David Kirkpatrick of the New York Times continues to claim that, notwithstanding the reporting of his own newspaper, claims of an al Qaeda connection to the Benghazi attack are “bogus” or, alternatively, “tenuous” (which is it, David?). How does Kirkpatrick square his claim with the Times’ reporting? By mischaracterizing that reporting. He told Anderson Cooper:
I think that the reporting in our paper [of involvement by Muhammad Jamal’s terrorist group which is linked to al Qaeda] was citing some congressional officials saying they thought this Jamal group might have been involved. And the congressional officials in turn were citing a report in the Wall Street Journal and that report seems to me to the best of my knowledge to have come from Egyptian intelligence. And at the end of the day, what it asserts is just that this character Jamal may have run a training camp someplace and people who had been at that training camp may have been involved in the attack.
However, as Tom Joscelyn points out in the Weekly Standard, the Times cited U.S. officials, not congressional officials.

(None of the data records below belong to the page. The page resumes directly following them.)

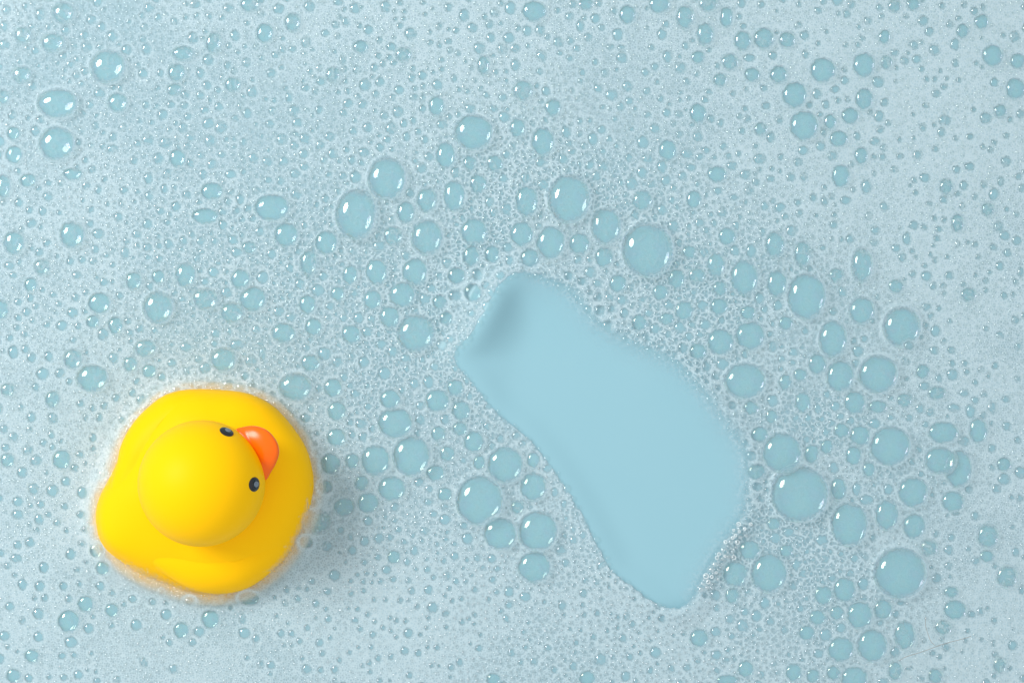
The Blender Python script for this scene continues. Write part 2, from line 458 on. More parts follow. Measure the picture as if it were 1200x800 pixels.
T[(600,0)] = [(320,122,20,30,.9),(390,87,24,26,1),(630,40,20,25,.8),(690,20,50,40,.9),(810,80,42,55,.75),(920,20,45,35,.7),(1065,78,18,22,.7),(905,160,40,52,.85),(702,160,24,30,.9),(870,268,32,30,.9),(1080,190,40,48,.85),(1180,180,48,50,.85),(1112,272,30,20,1),(1125,350,36,34,.9),(1020,290,40,40,.7),(975,375,32,32,.8),(920,432,18,20,.9),(870,530,38,45,.95),(815,515,18,20,.9),(725,527,22,24,1),(50,425,48,48,.7),(190,505,38,42,.85),(25,600,35,45,.9),(378,652,25,32,.95),(425,710,16,18,.9),(785,630,20,20,.8),(670,605,28,25,.7),(870,640,25,28,.7),(820,720,30,28,.7),(910,705,22,18,.9),(880,735,20,18,.8),(990,685,20,20,.8),(1060,720,16,18,.9),(1160,745,32,28,.8),(1165,605,32,32,.7),(345,20,35,28,.8),(460,222,20,18,.8),(240,745,25,28,.8),(280,710,22,22,.7),(490,685,15,17,.9),(510,500,22,22,.8),(575,510,14,16,.9),(320,570,16,18,.8),(365,565,16,16,.8),(75,215,14,16,.8),(165,172,16,18,.7),(680,385,15,17,1),(320,380,14,18,.9),(405,415,22,24,.6),(840,785,25,20,.9),(790,320,30,28,.5),(815,215,20,20,.6),(635,745,30,25,.5),(560,605,15,12,.9)]
T[(900,0)] = [(90,188,38,40,.85),(22,260,22,24,.8),(50,350,40,42,.9),(175,255,18,22,.7),(545,172,28,34,.95),(592,28,30,32,.7),(680,20,32,30,1),(815,28,16,18,1),(920,20,18,20,.8),(1008,35,18,20,.9),(912,145,30,34,.95),(1000,102,34,36,1),(1170,287,34,36,1),(1060,387,22,24,1),(1088,520,30,34,.8),(1135,560,16,18,.9),(290,570,30,38,.9),(385,542,40,38,1),(450,465,40,50,.95),(515,385,30,28,.9),(330,650,42,38,1),(520,545,26,30,.85),(545,480,22,24,.7),(435,730,32,40,.95),(360,378,22,24,.85),(315,420,24,20,.9),(165,705,26,24,.9),(245,685,24,26,.8),(60,735,16,18,.9),(230,440,26,28,.7),(270,490,22,24,.7),(555,290,30,34,.7),(697,278,24,24,.9),(720,325,16,18,.9),(780,235,26,30,.7),(640,285,22,22,.6),(720,200,15,15,.8),(365,212,16,16,.8),(235,205,14,16,.9),(330,65,12,16,.9),(275,150,12,14,.9),(422,210,16,16,.8),(300,730,26,26,.6),(945,780,26,22,.9),(1060,668,16,18,.9),(780,585,14,15,.9),(535,735,20,20,.7),(145,20,14,18,.7)]
T[(0,200)] = [(15,75,32,55,.8),(130,45,38,32,.8),(340,15,45,28,1),(88,150,22,24,.9),(460,90,18,22,.8),(770,85,18,25,.9),(825,168,24,26,.9),(1125,135,22,30,.9),(785,240,18,18,1),(875,112,22,22,.8),(690,250,24,26,.8),(460,295,30,26,.85),(445,368,20,24,.8),(145,245,28,24,.7),(585,385,22,32,.8),(690,360,24,24,.7),(742,350,22,24,.7),(790,342,24,26,.8),(860,328,22,24,.8),(690,405,22,22,.8),(745,412,18,20,.7),(850,370,14,12,.8),(740,310,18,20,.7),(142,535,30,34,.95),(45,445,26,22,.8),(62,490,24,18,.8),(195,450,38,38,.6),(360,490,26,22,.7),(625,515,40,42,.75),(740,497,32,32,.95),(1000,475,28,28,.8),(1125,505,45,48,.85),(290,725,28,26,1),(340,665,28,26,.9),(435,705,32,32,.9),(540,725,36,40,.85),(365,728,18,20,.9),(85,688,20,20,1),(0,650,40,45,.85),(1085,665,55,50,.6),(960,600,60,50,.5),(500,395,18,16,.8),(525,520,14,16,.8),(165,635,18,18,.8),(115,765,18,18,.7),(945,380,16,14,.7),(1005,330,18,22,.7),(695,35,24,30,.8),(1080,18,28,22,.95),(620,410,25,20,.5),(275,625,18,18,.7),(265,400,14,15,.7),(1020,430,22,22,.6),(1060,570,28,28,.7),(1165,360,35,30,.7),(560,585,20,20,.7),(600,705,24,24,.6)]
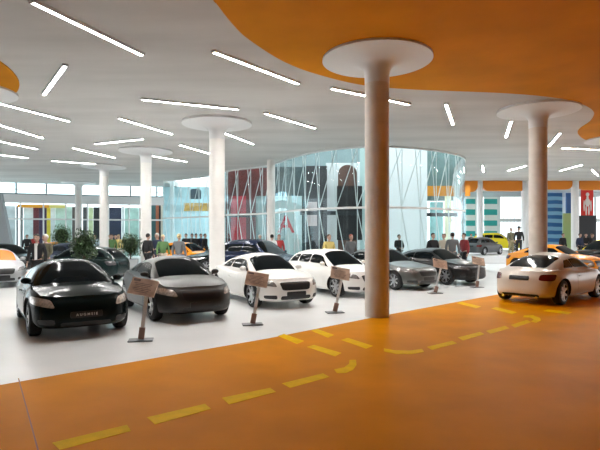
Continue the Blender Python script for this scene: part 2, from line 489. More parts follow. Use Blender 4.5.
# ================================================================== SETTING
M_WHITEFLOOR = mat('polished_white_floor', (.82, .84, .84), .28, 0, .1, noise=.05, nscale=.8)
M_ORANGEFLOOR = mat('polished_orange_floor', (.72, .27, .002), .35, 0, .0, noise=.12, nscale=.9, bump=.01, spec=.010)
M_CEIL = mat('grey_concrete_ceiling', (.55, .535, .515), .75, noise=.12, nscale=.5, stretch=(.35, 1.6, 1))
M_OCEIL = mat('orange_ceiling_paint', (.62, .235, .006), .6, noise=.12, nscale=.7, spec=.05)
M_COLUMN = mat('cast_concrete_column', (.66, .60, .545), .6, noise=.09, nscale=3.0)
M_PALE = mat('pale_plaster', (.80, .78, .75), .6, noise=.04, nscale=3.0)
M_CAP = mat('smooth_capital', (.72, .72, .72), .55)
M_WHITE = mat('white_paint', (.80, .81, .82), .5)
M_FRAME = mat('white_steel', (.78, .80, .80), .35)
M_GREY = mat('grey_metal', (.30, .33, .35), .4, .3)
M_DARK = mat('dark_metal', (.035, .04, .045), .4, .3)
M_GLASS = glass('clear_pane', (.89, .955, .96), .02)
M_GLASS2 = glass('blue_green_pane', (.80, .93, .96), .06)
M_LED = mat('light_strip', (1, 1, 1), .5, emit=(1, .98, .95), estr=62.0)
M_YELLOW = mat('yellow_floor_paint', (.88, .56, .004), .4, 0, 0, noise=.10, nscale=6, spec=.01)

EDGE = [(-30.0, -18.5), (-3.7, 6.17), (-.54, 8.98), (1.74, 11.32), (6.3, 15.7), (12.0, 20.0), (20.0, 23.5), (36.0, 26.5)]
bm = bmesh.new(); prism(bm, EDGE + [(36, 52), (-30, 52)], -.25, 0)
structure('floor', bm, M_WHITEFLOOR)
bm = bmesh.new(); prism(bm, EDGE[::-1] + [(-30, -18.6), (36, -18.6)], -.25, 0)
structure('floor', bm, M_ORANGEFLOOR)
# expansion joint in the orange floor
bm = bmesh.new(); a = G(20, 384); b = G(38, 450)
M = Matrix.Translation(((a + b) / 2)) @ Matrix.Rotation(math.atan2(b.y - a.y, b.x - a.x), 4, 'Z')
bx(bm, (0, 0, .001), ((a - b).length * 1.25, .012, .004), mx=M)
structure('trim_1', bm, mat('joint_filler', (.32, .13, .02), .6))


# orange field painted on the ceiling, outline measured on the ceiling plane
def C(px, py): d = (CEIL - EYE) * FP / (HOR - py); return (XD(px, d), d)
def spline(pts, n=8):
    out = []
    P_ = [Vector(p) for p in pts]
    for i in range(len(P_) - 1):
        p0 = P_[max(0, i - 1)]; p1 = P_[i]; p2 = P_[i + 1]; p3 = P_[min(len(P_) - 1, i + 2)]
        for k in range(n):
            t = k / n
            out.append(.5 * ((2 * p1) + (-p0 + p2) * t + (2 * p0 - 5 * p1 + 4 * p2 - p3) * t * t + (-p0 + 3 * p1 - 3 * p2 + p3) * t ** 3))
    out.append(P_[-1]); return [tuple(p) for p in out]
oc = [(-2.6, -2.0), (-2.3, 3.0), C(206, -12), C(215, 0), C(232, 22), C(250, 39), C(285, 61), C(320, 74), C(362, 84), C(405, 88), C(450, 90), C(500, 92),
      C(540, 95), C(568, 99), C(586, 105), C(594, 112), C(590, 121), C(580, 128), C(578, 133), C(585, 139), C(600, 144), (16.5, 23.5), (24, 20), (26, 8), (22, -4)]
ocs = spline(oc)
bm = bmesh.new(); prism(bm, ocs, CEIL - .03, CEIL + .02); structure('ceiling', bm, M_OCEIL)
bm = bmesh.new(); prism(bm, [(-11.5 + 4.55 * math.cos(2 * PI * i / 72), 11.2 + 4.55 * math.sin(2 * PI * i / 72)) for i in range(72)], CEIL - .03, CEIL + .02)
structure('ceiling', bm, M_OCEIL)

# wall behind the camera; unseen side walls added to darken the foreground floor
bm = bmesh.new(); bx(bm, (3, -18.7, 3.0), (66, .3, 6.0)); structure('wall_rear', bm, mat('beige_wall', (.45, .40, .35), .7))
bm = bmesh.new(); bx(bm, (-30, -2.5, 3.0), (.3, 32.5, 6.0)); structure('wall_left_light_block', bm, mat('beige_wall', (.45, .40, .35), .7))
bm = bmesh.new(); bx(bm, (36, -.5, 3.0), (.3, 36, 6.0)); structure('wall_right_light_block', bm, mat('beige_wall', (.45, .40, .35), .7))
def wallseg(name, x0, y0, x1, y1, z0, z1, th, m, off=0.0):
    bm = bmesh.new(); a = Vector((x0, y0)); b = Vector((x1, y1)); d = b - a
    bx(bm, (0, off, (z0 + z1) / 2), (d.length, th, z1 - z0), mx=Matrix.Translation((*((a + b) / 2), 0)) @ Matrix.Rotation(math.atan2(d.y, d.x), 4, 'Z'))
    return structure(name, bm, m)

# ---- columns
def column(d, px, label, cap=True, r=.275, group=None, capr=1.24, x=None, pale=False):
    X = XD(px, d) if x is None else x
    root = empty('mushroom_column' if cap else 'round_column', (X, d, 0), 0, label, 'column', group or 'round columns of the hall')
    bm = bmesh.new(); top = CEIL - .32 if cap else CEIL
    lathe(bm, [(r, 0), (r, top * .5), (r, top)], 48); obj('shaft', bm, M_COLUMN if cap and not pale else M_PALE, root, 40)
    if cap:
        bm = bmesh.new(); pr = []
        for i in range(15):
            t = i / 14
            pr.append((r + .005 + (capr - r) * (t ** 2.6), CEIL - .50 + .42 * (1 - (1 - t) ** 2.2)))
        pr += [(capr, CEIL - .045), (capr, CEIL)]
        lathe(bm, [(r + .003, CEIL - .62)] + pr, 64); obj('capital', bm, M_CAP, root, 50)
    return root
column(11.4, 377, 'large concrete column with round flared top, nearest the camera, on the orange floor edge')
column(18.0, 217, 'white mushroom-topped column rising behind the white coupe, left of the glass atrium', pale=True)
column(16.1, 538, 'mushroom column rising behind the silver-white coupe at the right')
column(23.9, 146, 'flared column behind the shoppers and the dark grey coupe', r=.25, pale=True)
column(29.4, 104, 'slim white column with flat round top between the two big potted shrubs', r=.25, pale=True)
column(38.5, 78.5, 'farther thin white column left of the slim one, before the mezzanine front', r=.25, pale=True)
column(13.9, 0, 'flared column inside the orange ceiling circle, shaft left of the frame', x=-9.25)
column(21.0, 610, 'flared column at the right edge under the second orange ceiling patch', x=13.3, capr=1.2)
column(27.0, 271, 'plain white column standing before the curved glass wall beside the red wall panel', cap=False, r=.22)

# ---- ceiling light strips
def strip(p, q, label, wd=.07):
    a = Vector(C(*p)); b = Vector(C(*q)); d = b - a
    root = empty('ceiling_light', (*((a + b) / 2), CEIL), math.atan2(d.y, d.x), label, 'ceiling light', 'light strips set in the grey ceiling')
    bm = bmesh.new(); [bx(bm, c_, s_) for c_, s_ in (((0, 0, -.008), (d.length + .06, wd + .06, .016)), ((0, wd / 2 + .015, -.03), (d.length + .06, .03, .06)), ((0, -wd / 2 - .015, -.03), (d.length + .06, .03, .06)), ((d.length / 2 + .015, 0, -.03), (.03, wd, .06)), ((-d.length / 2 - .015, 0, -.03), (.03, wd, .06)))]; obj('housing', bm, M_WHITE, root)
    bm = bmesh.new(); bx(bm, (0, 0, -.045), (d.length, wd, .02)); obj('diffuser', bm, M_LED, root)
for p, q, l in [
    ((33, 0), (142, 53), 'long light strip at the top left of the photo, nearest and longest'),
    ((65, 64), (44, 93), 'short light strip slanting the other way, right of the orange ceiling circle'),
    ((214, 50), (298, 82), 'light strip just left of the big orange ceiling field'),
    ((332, 87), (409, 103), 'light strip passing behind the nearest column'),
    ((142, 98), (238, 108), 'nearly level light strip left of the second column top'),
    ((265, 112), (315, 127), 'light strip between the second column and the curved glass wall'),
    ((225, 132), (253, 143), 'short light strip just right of the second column shaft'),
    ((119, 117), (172, 133), 'light strip above the column behind the shoppers'),
    ((95, 143), (143, 138), 'light strip running up to the right, left of the shoppers column top'),
    ((0, 102), (69, 120), 'light strip just below the orange ceiling circle at the left edge'),
    ((-6, 122), (43, 137), 'second light strip below the orange circle at the left edge'),
    ((-6, 139), (37, 148), 'third light strip down at the left edge of the photo'),
    ((-8, 153), (28, 157), 'fourth and faint light strip down at the left edge'),
    ((73, 147), (115, 157), 'light strip above the slim white column'),
    ((180, 144), (211, 153), 'light strip just left of the second column shaft'),
    ((152, 155), (187, 161), 'faint light strip right of the column behind the shoppers'),
    ((52, 160), (95, 163), 'faint level light strip left of the slim white column top'),
    ((446, 103), (453, 123), 'short steep light strip between the nearest and the right column'),
    ((511, 120), (506, 136), 'short steep light strip hanging under the right column top'),
    ((560, 132), (549, 145), 'slanting light strip right of the right column'),
    ((562, 147), (606, 149), 'level light strip under the right-hand orange ceiling patch'),
    ((592, 169), (598, 175), 'tiny light strip above the red poster at the far right'),
    ((508, 170), (526, 165), 'small light strip left of the right column shaft'),
    ((560, 170), (582, 164), 'small light strip right of the right column shaft'),
    ((482.5, 165), (483.5, 171), 'tiny upright-looking light strip above the orange fascia'),
]: strip(p, q, l)

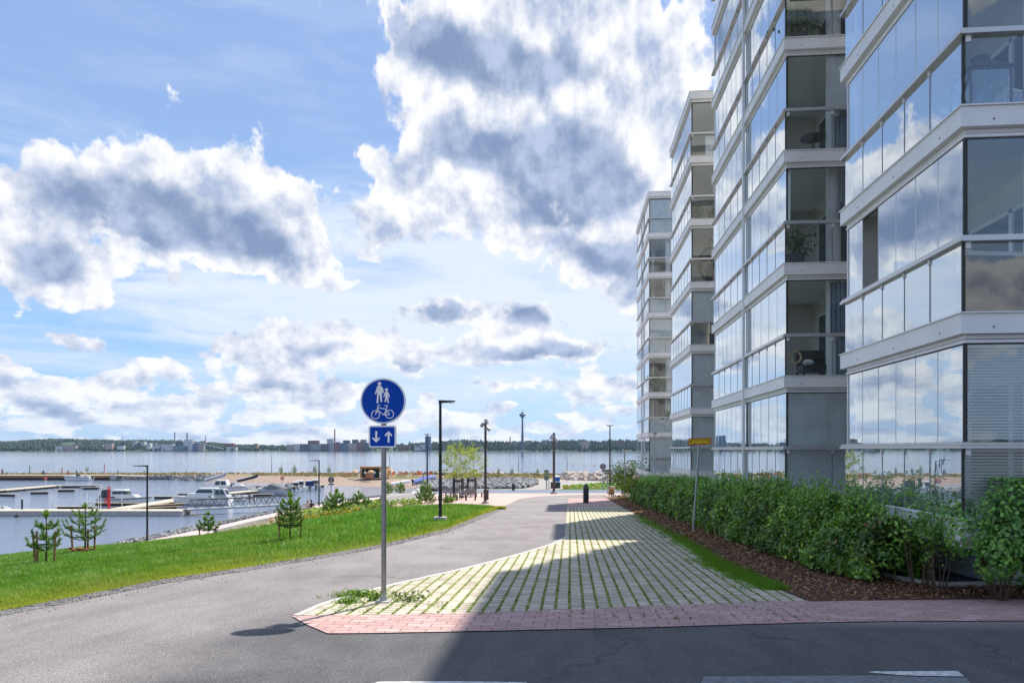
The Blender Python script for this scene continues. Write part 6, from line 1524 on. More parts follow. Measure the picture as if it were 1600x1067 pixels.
def boat(kind, px, py, D, rz, label, L, B=None, H=None, stripe=None, hullm='gel'):
    b = at(px, py, D); b.z = WZ; B = B or L*.34; H = H or L*.13
    t = thing({'cabin': 'cabin_cruiser', 'open': 'motorboat', 'cover': 'covered_motorboat', 'row': 'rowing_boat'}[kind], b, label, 'boat', None, R(rz))
    hull(L, B, H, hullm, stripe, t)
    if kind == 'cabin':
        c = MB(); taper(c, -L*.12, L*.34, B*.36, H, H+L*.07, 0, L*.10, .9); c.build('cabin', M['gel'], t, local=True)
        c = MB(); taper(c, -L*.24, L*.14, B*.34, H+L*.03, H+L*.155, L*.02, L*.09, .84); cb = c.build('wheelhouse', M['gel'], t, local=True)
        w_ = MB(); taper(w_, -L*.20, L*.115, B*.338, H+L*.085, H+L*.142, L*.02, L*.045, .90); taper(w_, -L*.19, L*.126, B*.27, H+L*.087, H+L*.140, 0, L*.045, .95); w_.build('window', M['tint'], t, local=True)
        ad_ = MB(); ad_.box(-L*.245, -L*.225, -B*.24, B*.24, H+L*.045, H+L*.135); ad_.build('aft_window', M['tint'], t, local=True)
        fd_ = MB(); fd_.ico((L*.05, -B*.5, H*.45), .10, .10, .26, 0).ico((-L*.25, -B*.5, H*.45), .10, .10, .26, 0); fd_.build('fender', M['navy'], t, local=True)
        rf = MB(); taper(rf, -L*.25, L*.075, B*.30, H+L*.155, H+L*.172, .02, .10, .95); rf.build('roof', M['white'], t, local=True)
        rail_(t, L, B, H, L*.05, L*.46, .38)
    if kind == 'open':
        c = MB(); taper(c, L*.02, L*.34, B*.34, H, H+L*.055, 0, L*.12, .85); c.build('cabin', M['gel'], t, local=True)
        w_ = MB(); taper(w_, -L*.03, L*.12, B*.36, H+.01, H+L*.095, L*.03, L*.09, .75); w_.build('windshield', M['tint'], t, local=True)
        s2 = MB(); s2.box(-L*.40, -L*.30, -B*.33, B*.33, H-.1, H+.22).box(-L*.14, -L*.06, -B*.26, -B*.08, H-.1, H+.32).box(-L*.14, -L*.06, B*.08, B*.26, H-.1, H+.32); s2.build('seat', M['gelgrey'], t, local=True)
    if kind == 'cover':
        c = MB(); prof = [(-.47,.05),(-.30,.09),(-.05,.15),(.05,.17),(.18,.10),(.44,.02)]; vs = []
        for f, z_ in prof:
            s2 = f+.5; w_ = B/2*(1-max(0, (s2-.42)/.58)**2.3)*1.02
            vs += [(f*L, -w_, H-.03), (f*L, -w_*.55, H+z_*L*.75), (f*L, 0, H+z_*L), (f*L, w_*.55, H+z_*L*.75), (f*L, w_, H-.03)]
        c.add(vs, [(i*5+j, i*5+j+1, (i+1)*5+j+1, (i+1)*5+j) for i in range(5) for j in range(4)]+[(0,1,2,3,4), (29,28,27,26,25)]); c.build('cover', M['greytarp'], t, local=True)
    return t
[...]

Here is what the Times reported:
Three Congressional investigations and a State Department inquiry are now examining the attack, which American officials said included participants from Ansar al-Shariah, Al Qaeda in the Islamic Maghreb and the Muhammad Jamal network, a militant group in Egypt.
(Emphasis added).
This passage cannot be read as attributing the al Qaeda connection to congressional investigators. Kirkpatrick’s claim to the contrary isn’t just bogus, it’s dishonest.